## Exercise aim
Write the data out again exactly, dropping any images it holds.

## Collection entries
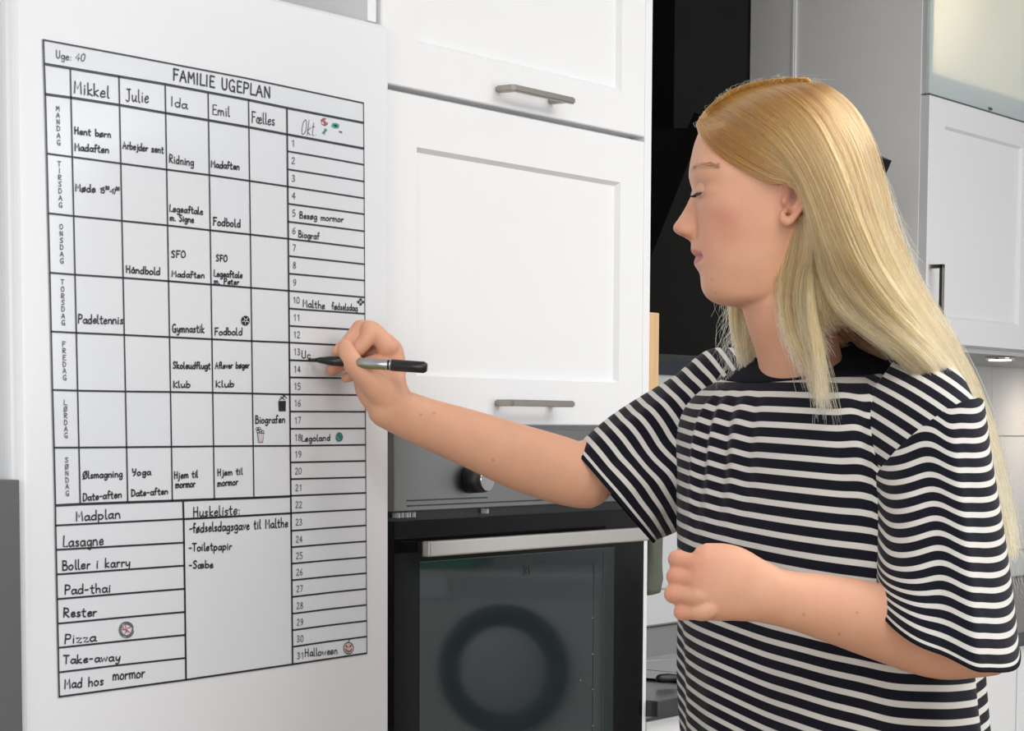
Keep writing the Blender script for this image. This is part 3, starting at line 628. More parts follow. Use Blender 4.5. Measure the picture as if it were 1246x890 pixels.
# ------------------------------------------------------------ sink and tap at the right edge
fc = empty('mixer_tap', 'chrome mixer tap with curved spout over the worktop at right edge', 'tap')
fx = onY(1262, 600, .38).x; fy = .38; fb = onZ(1250, 770, zc)
tp = onX(1240, 600, fx)
P = [(fx, fy, zc+.03), (fx, fy, zc+.20), (fx-.005, fy-.02, zc+.27), (fx-.02, fy-.08, zc+.30), (fx-.03, fy-.14, zc+.27), (fx-.033, fy-.15, zc+.21)]
tube('spout', catmull(P, 30), .011, M_chrome, fc, 16); cyl('tap_base', (fx, fy, zc), (fx, fy, zc+.05), .026, M_chrome, fc)
tube('lever', [(fx+.02, fy, zc+.06), (fx+.07, fy-.02, zc+.10)], .006, M_chrome, fc)
kt = empty('steel_canister', 'steel canister with black base band beside the tap at right edge', 'canister')
kx, ky = fb.x+.0, .17
def lathe(name, cx, cy, prof, m, parent, n=32):
    V = []; F = []
    for r, z in prof: V += [(cx+r*math.cos(a), cy+r*math.sin(a), z) for a in np.linspace(0, 2*math.pi, n, endpoint=False)]
    for k in range(len(prof)-1):
        for j in range(n): F.append((k*n+j, k*n+(j+1) % n, (k+1)*n+(j+1) % n, (k+1)*n+j))
    F.append(tuple(range(n))[::-1]); F.append(tuple((len(prof)-1)*n+j for j in range(n)))
    me = bpy.data.meshes.new(name); me.from_pydata(V, [], F); me.update(); return link(name, me, m, parent, True)
lathe('canister_body', kx, ky, [(.045, zc+.012), (.050, zc+.02), (.050, zc+.12), (.046, zc+.128), (.02, zc+.133)], M_steel, kt)
lathe('canister_base', kx, ky, [(.046, zc), (.047, zc+.012)], M_blackm, kt)

# ------------------------------------------------------------ laundry machines across the room (seen mirrored in the oven glass)
M_boxw = mat('pale_plastic', (.80, .90, .95), .4)
PIV = Matrix.Translation((4.1, -2.25, 0)) @ Matrix.Rotation(math.radians(-24), 4, 'Z') @ Matrix.Translation((-4.1, 2.25, 0))
def washer(y0, label):
    w = empty('washing_machine', label, 'washing machine')
    x0 = 4.1
    boxes('machine_body', [(x0, 4.56, y0, y0+.6, .0, .86)], M_white, w, .008)
    yc_, zc_ = y0+.3, .56
    def ringl(name, prof, m, par):
        V = []; F = []; n = 48
        for r, x in prof: V += [(x, yc_+r*math.cos(a), zc_+r*math.sin(a)) for a in np.linspace(0, 2*math.pi, n, endpoint=False)]
        for k in range(len(prof)-1):
            for j in range(n): F.append((k*n+j, k*n+(j+1) % n, (k+1)*n+(j+1) % n, (k+1)*n+j))
        F.append(tuple((len(prof)-1)*n+j for j in range(n)))
        me = bpy.data.meshes.new(name); me.from_pydata(V, [], F); me.update(); return link(name, me, m, par, True)
    dr = ringl('machine_door', [(.20, x0), (.20, x0-.02), (.185, x0-.035), (.14, x0-.03), (.135, x0-.015)], M_blackm, w)
    ringl('door_glass', [(.135, x0-.02), (.11, x0-.035), (.05, x0-.045)], M_fside, dr)
    boxes('machine_panel', [(x0-.004, x0, y0+.16, y0+.58, .78, .84)], M_fside, w, .001)
    boxes('detergent_drawer', [(x0-.012, x0, y0+.01, y0+.13, .775, .845)], M_boxw, w, .002); w.matrix_world = PIV
for y0, lb in ((-2.55, 'white washing machine against the far right wall, mirrored in oven glass'),): washer(y0, lb)

# things on top of the machines, mirrored in the upper left of the oven glass
M_green = mat('green_plastic', (.03, .30, .15), .4); M_blue = mat('blue_plastic', (.22, .36, .70), .4)
tb_ = tag(boxes('storage_tub', [(4.16, 4.5, -2.54, -2.36, .861, .90)], M_green, None, .006), 'green plastic tub on the laundry machine, mirrored at the top of the oven glass', 'tub')
tb_.matrix_world = PIV

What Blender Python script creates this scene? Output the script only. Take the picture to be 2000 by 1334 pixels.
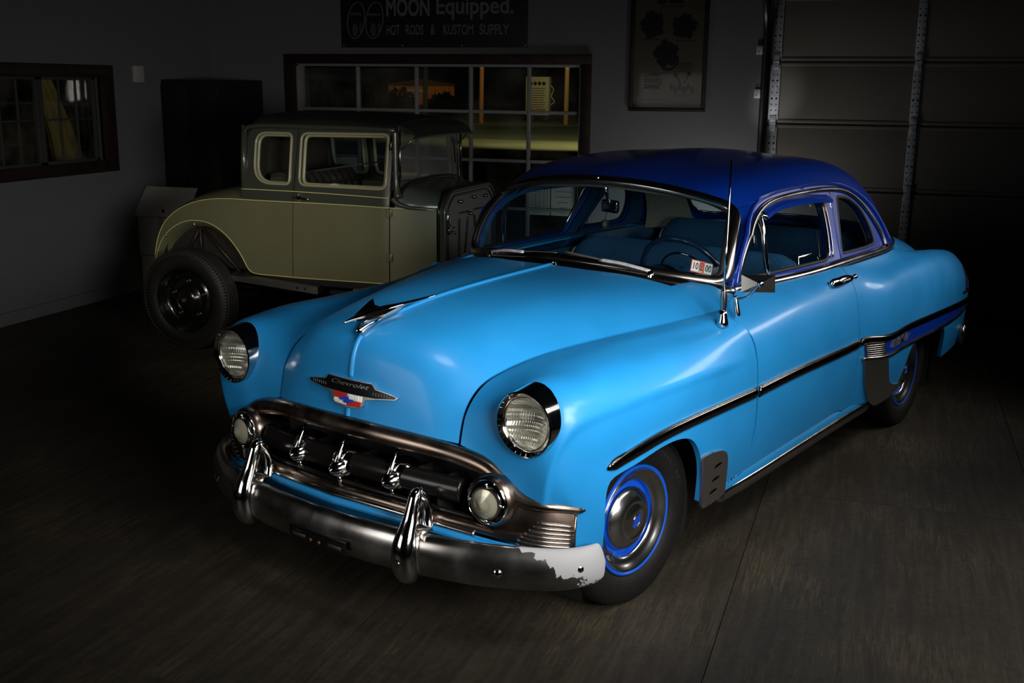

## Output for this task
Keep writing the Blender script for this image. This is part 3, starting at line 628. More parts follow. Use Blender 4.5. Measure the picture as if it were 1246x890 pixels.
# ------------------------------------------------------------ sink and tap at the right edge
fc = empty('mixer_tap', 'chrome mixer tap with curved spout over the worktop at right edge', 'tap')
fx = onY(1262, 600, .38).x; fy = .38; fb = onZ(1250, 770, zc)
tp = onX(1240, 600, fx)
P = [(fx, fy, zc+.03), (fx, fy, zc+.20), (fx-.005, fy-.02, zc+.27), (fx-.02, fy-.08, zc+.30), (fx-.03, fy-.14, zc+.27), (fx-.033, fy-.15, zc+.21)]
tube('spout', catmull(P, 30), .011, M_chrome, fc, 16); cyl('tap_base', (fx, fy, zc), (fx, fy, zc+.05), .026, M_chrome, fc)
tube('lever', [(fx+.02, fy, zc+.06), (fx+.07, fy-.02, zc+.10)], .006, M_chrome, fc)
kt = empty('steel_canister', 'steel canister with black base band beside the tap at right edge', 'canister')
kx, ky = fb.x+.0, .17
def lathe(name, cx, cy, prof, m, parent, n=32):
    V = []; F = []
    for r, z in prof: V += [(cx+r*math.cos(a), cy+r*math.sin(a), z) for a in np.linspace(0, 2*math.pi, n, endpoint=False)]
    for k in range(len(prof)-1):
        for j in range(n): F.append((k*n+j, k*n+(j+1) % n, (k+1)*n+(j+1) % n, (k+1)*n+j))
    F.append(tuple(range(n))[::-1]); F.append(tuple((len(prof)-1)*n+j for j in range(n)))
    me = bpy.data.meshes.new(name); me.from_pydata(V, [], F); me.update(); return link(name, me, m, parent, True)
lathe('canister_body', kx, ky, [(.045, zc+.012), (.050, zc+.02), (.050, zc+.12), (.046, zc+.128), (.02, zc+.133)], M_steel, kt)
lathe('canister_base', kx, ky, [(.046, zc), (.047, zc+.012)], M_blackm, kt)

# ------------------------------------------------------------ laundry machines across the room (seen mirrored in the oven glass)
M_boxw = mat('pale_plastic', (.80, .90, .95), .4)
PIV = Matrix.Translation((4.1, -2.25, 0)) @ Matrix.Rotation(math.radians(-24), 4, 'Z') @ Matrix.Translation((-4.1, 2.25, 0))
def washer(y0, label):
    w = empty('washing_machine', label, 'washing machine')
    x0 = 4.1
    boxes('machine_body', [(x0, 4.56, y0, y0+.6, .0, .86)], M_white, w, .008)
    yc_, zc_ = y0+.3, .56
    def ringl(name, prof, m, par):
        V = []; F = []; n = 48
        for r, x in prof: V += [(x, yc_+r*math.cos(a), zc_+r*math.sin(a)) for a in np.linspace(0, 2*math.pi, n, endpoint=False)]
        for k in range(len(prof)-1):
            for j in range(n): F.append((k*n+j, k*n+(j+1) % n, (k+1)*n+(j+1) % n, (k+1)*n+j))
        F.append(tuple((len(prof)-1)*n+j for j in range(n)))
        me = bpy.data.meshes.new(name); me.from_pydata(V, [], F); me.update(); return link(name, me, m, par, True)
    dr = ringl('machine_door', [(.20, x0), (.20, x0-.02), (.185, x0-.035), (.14, x0-.03), (.135, x0-.015)], M_blackm, w)
    ringl('door_glass', [(.135, x0-.02), (.11, x0-.035), (.05, x0-.045)], M_fside, dr)
    boxes('machine_panel', [(x0-.004, x0, y0+.16, y0+.58, .78, .84)], M_fside, w, .001)
    boxes('detergent_drawer', [(x0-.012, x0, y0+.01, y0+.13, .775, .845)], M_boxw, w, .002); w.matrix_world = PIV
for y0, lb in ((-2.55, 'white washing machine against the far right wall, mirrored in oven glass'),): washer(y0, lb)

# things on top of the machines, mirrored in the upper left of the oven glass
M_green = mat('green_plastic', (.03, .30, .15), .4); M_blue = mat('blue_plastic', (.22, .36, .70), .4)
tb_ = tag(boxes('storage_tub', [(4.16, 4.5, -2.54, -2.36, .861, .90)], M_green, None, .006), 'green plastic tub on the laundry machine, mirrored at the top of the oven glass', 'tub')
tb_.matrix_world = PIV

What Blender Python script creates this scene? Output the script only. Take the picture to be 2000 by 1334 pixels.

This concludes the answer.